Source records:
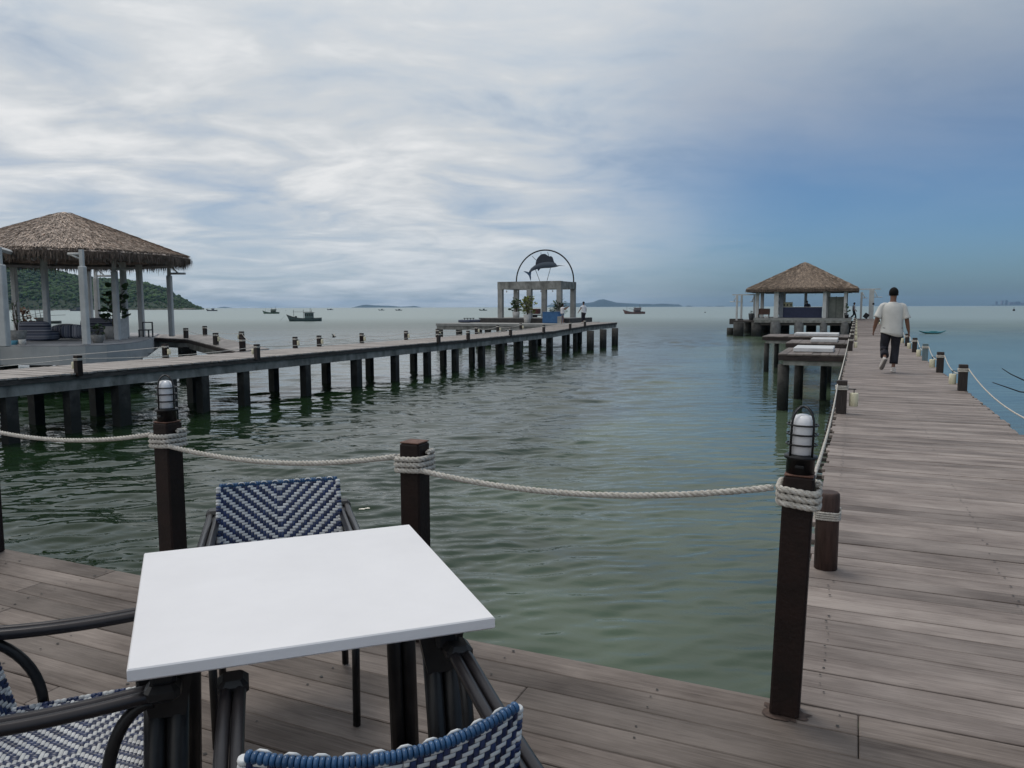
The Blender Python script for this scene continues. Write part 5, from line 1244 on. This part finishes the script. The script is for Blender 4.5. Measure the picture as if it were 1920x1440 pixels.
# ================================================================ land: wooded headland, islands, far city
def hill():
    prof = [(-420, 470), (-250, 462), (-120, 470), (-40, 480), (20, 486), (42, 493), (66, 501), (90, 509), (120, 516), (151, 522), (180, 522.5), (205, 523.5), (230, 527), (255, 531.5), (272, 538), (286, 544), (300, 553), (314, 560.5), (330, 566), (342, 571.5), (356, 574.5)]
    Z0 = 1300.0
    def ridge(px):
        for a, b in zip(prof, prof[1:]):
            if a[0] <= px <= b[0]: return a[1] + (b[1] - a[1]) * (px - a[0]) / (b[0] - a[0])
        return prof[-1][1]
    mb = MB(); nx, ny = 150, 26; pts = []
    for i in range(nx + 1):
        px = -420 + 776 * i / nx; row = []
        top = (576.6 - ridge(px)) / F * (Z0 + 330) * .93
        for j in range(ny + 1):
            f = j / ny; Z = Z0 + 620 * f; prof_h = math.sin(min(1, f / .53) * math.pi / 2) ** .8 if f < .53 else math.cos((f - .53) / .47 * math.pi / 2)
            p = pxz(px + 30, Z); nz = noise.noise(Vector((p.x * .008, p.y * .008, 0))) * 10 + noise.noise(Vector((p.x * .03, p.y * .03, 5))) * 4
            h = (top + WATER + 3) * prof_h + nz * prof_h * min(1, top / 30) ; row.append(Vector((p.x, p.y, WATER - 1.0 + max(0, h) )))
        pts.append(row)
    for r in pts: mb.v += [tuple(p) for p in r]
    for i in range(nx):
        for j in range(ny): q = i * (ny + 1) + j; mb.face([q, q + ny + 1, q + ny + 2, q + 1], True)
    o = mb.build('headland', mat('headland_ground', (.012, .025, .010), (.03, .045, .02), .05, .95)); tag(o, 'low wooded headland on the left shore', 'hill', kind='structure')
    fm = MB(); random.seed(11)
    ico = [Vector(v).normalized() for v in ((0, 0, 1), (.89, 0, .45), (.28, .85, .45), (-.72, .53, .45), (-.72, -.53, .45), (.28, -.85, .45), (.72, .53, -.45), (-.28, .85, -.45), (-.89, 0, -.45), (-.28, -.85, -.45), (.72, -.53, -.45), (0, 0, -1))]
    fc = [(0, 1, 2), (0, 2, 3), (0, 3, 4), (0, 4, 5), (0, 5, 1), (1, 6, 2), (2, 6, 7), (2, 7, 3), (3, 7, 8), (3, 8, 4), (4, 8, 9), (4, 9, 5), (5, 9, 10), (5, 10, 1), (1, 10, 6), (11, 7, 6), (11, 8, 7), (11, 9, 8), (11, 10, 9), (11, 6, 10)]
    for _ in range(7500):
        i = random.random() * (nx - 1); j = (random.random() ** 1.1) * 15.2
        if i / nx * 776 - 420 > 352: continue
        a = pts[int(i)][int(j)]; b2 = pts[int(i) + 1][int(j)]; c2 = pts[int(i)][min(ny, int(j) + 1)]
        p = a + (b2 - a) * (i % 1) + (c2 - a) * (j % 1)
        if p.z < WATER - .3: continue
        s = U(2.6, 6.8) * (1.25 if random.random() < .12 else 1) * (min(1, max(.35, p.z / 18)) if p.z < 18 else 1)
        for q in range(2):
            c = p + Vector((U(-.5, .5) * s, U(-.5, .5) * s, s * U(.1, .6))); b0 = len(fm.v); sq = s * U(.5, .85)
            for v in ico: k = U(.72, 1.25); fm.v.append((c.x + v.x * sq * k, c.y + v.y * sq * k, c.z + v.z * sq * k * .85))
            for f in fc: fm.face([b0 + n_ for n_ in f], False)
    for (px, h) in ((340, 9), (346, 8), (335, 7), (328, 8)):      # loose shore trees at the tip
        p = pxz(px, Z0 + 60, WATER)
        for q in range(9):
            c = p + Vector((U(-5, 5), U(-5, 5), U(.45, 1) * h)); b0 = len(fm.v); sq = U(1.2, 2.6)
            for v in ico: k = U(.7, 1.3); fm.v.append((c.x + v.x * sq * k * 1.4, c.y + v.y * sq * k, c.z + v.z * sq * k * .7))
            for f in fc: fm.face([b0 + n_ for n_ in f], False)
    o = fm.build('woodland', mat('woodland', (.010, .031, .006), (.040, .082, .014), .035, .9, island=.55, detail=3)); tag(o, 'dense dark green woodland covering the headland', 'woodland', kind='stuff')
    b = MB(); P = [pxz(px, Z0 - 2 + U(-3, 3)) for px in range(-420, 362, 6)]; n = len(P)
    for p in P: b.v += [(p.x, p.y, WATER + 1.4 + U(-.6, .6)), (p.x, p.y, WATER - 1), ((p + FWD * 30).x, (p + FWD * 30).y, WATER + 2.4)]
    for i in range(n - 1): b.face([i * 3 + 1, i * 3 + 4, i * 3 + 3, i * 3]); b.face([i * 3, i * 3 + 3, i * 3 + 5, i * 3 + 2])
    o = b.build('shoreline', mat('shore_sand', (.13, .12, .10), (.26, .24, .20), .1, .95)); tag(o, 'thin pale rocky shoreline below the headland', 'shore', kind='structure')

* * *

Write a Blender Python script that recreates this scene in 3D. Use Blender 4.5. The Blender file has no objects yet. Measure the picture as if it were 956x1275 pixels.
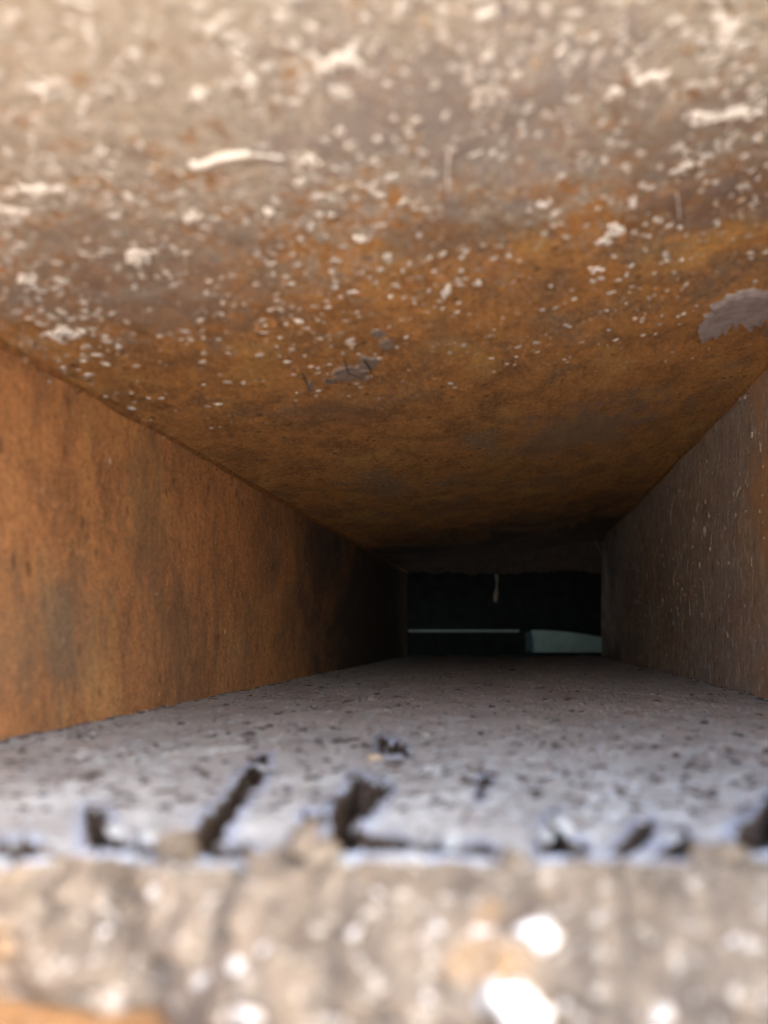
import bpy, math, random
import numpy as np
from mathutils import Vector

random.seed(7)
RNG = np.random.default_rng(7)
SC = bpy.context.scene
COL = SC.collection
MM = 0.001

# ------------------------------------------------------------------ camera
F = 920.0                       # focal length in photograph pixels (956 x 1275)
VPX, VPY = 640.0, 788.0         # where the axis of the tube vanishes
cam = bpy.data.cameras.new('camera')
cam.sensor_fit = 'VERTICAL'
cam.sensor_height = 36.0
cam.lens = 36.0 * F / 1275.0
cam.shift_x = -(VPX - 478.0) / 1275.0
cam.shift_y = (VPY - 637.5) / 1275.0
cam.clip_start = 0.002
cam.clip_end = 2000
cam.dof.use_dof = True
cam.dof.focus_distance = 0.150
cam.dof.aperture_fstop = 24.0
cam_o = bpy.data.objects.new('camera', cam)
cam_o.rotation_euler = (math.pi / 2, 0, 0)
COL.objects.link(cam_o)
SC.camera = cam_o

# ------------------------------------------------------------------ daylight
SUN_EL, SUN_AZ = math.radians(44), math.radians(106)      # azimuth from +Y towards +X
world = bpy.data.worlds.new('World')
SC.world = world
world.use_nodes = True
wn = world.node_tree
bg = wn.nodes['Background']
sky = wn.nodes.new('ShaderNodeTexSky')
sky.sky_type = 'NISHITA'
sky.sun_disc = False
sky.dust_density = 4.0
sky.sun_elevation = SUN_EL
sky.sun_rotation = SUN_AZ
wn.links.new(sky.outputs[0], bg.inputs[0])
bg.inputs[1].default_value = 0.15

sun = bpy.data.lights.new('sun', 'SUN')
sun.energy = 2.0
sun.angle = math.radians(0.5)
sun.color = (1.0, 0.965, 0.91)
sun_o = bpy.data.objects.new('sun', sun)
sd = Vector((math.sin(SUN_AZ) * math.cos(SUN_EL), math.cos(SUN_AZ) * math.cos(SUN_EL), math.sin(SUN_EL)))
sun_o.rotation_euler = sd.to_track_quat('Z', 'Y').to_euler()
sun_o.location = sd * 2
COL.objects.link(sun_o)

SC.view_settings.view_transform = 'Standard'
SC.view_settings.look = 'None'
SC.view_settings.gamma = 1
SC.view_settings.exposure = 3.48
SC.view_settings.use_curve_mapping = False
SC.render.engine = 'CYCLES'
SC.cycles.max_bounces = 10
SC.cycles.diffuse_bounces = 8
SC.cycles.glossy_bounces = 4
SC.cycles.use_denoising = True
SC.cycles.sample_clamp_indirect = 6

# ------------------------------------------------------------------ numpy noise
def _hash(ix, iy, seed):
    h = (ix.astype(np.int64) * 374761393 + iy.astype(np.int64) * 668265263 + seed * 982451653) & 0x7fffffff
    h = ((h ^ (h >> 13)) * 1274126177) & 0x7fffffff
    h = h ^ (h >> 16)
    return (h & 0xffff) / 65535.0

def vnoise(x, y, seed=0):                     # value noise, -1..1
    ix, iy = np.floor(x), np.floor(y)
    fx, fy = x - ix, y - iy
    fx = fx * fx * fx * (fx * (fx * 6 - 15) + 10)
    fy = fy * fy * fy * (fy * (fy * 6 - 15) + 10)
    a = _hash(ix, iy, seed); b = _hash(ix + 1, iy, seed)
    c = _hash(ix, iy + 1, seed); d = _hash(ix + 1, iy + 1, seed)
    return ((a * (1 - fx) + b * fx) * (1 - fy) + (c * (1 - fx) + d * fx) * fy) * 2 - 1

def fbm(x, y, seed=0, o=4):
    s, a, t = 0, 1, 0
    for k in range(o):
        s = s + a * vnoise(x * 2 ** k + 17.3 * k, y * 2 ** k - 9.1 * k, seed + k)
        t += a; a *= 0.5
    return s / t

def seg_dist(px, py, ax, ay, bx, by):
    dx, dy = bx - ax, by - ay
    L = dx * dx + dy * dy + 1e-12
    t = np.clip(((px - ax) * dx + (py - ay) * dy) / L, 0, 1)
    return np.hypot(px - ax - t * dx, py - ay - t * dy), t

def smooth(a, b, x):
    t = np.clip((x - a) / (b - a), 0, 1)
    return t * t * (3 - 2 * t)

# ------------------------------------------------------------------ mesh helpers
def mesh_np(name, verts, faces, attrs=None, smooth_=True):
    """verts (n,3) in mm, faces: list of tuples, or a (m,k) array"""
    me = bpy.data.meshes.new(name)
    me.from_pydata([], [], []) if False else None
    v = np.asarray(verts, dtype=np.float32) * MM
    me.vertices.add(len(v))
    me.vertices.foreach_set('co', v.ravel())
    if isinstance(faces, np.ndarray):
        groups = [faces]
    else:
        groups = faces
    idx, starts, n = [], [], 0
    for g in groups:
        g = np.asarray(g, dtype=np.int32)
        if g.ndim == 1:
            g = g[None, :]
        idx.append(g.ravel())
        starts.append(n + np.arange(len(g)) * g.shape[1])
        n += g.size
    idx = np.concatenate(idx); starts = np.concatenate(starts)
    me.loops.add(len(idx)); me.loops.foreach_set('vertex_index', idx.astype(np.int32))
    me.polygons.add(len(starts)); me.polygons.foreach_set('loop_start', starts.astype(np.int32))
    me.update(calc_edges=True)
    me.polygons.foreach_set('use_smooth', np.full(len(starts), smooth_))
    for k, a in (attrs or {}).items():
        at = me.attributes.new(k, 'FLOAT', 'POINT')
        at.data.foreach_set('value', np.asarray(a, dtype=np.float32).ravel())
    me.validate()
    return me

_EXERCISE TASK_
Using the entries above, transcribe every line from the line containing "Write a Blender" through the line containing "from mathutils import Vector". Do not copy pictures.

_SOLUTION TO THIS EXERCISE_
Write a Blender Python script that recreates this scene in 3D. Use Blender 4.5. The Blender file has no objects yet. Measure the picture as if it were 956x1275 pixels.
import bpy, math, random
import numpy as np
from mathutils import Vector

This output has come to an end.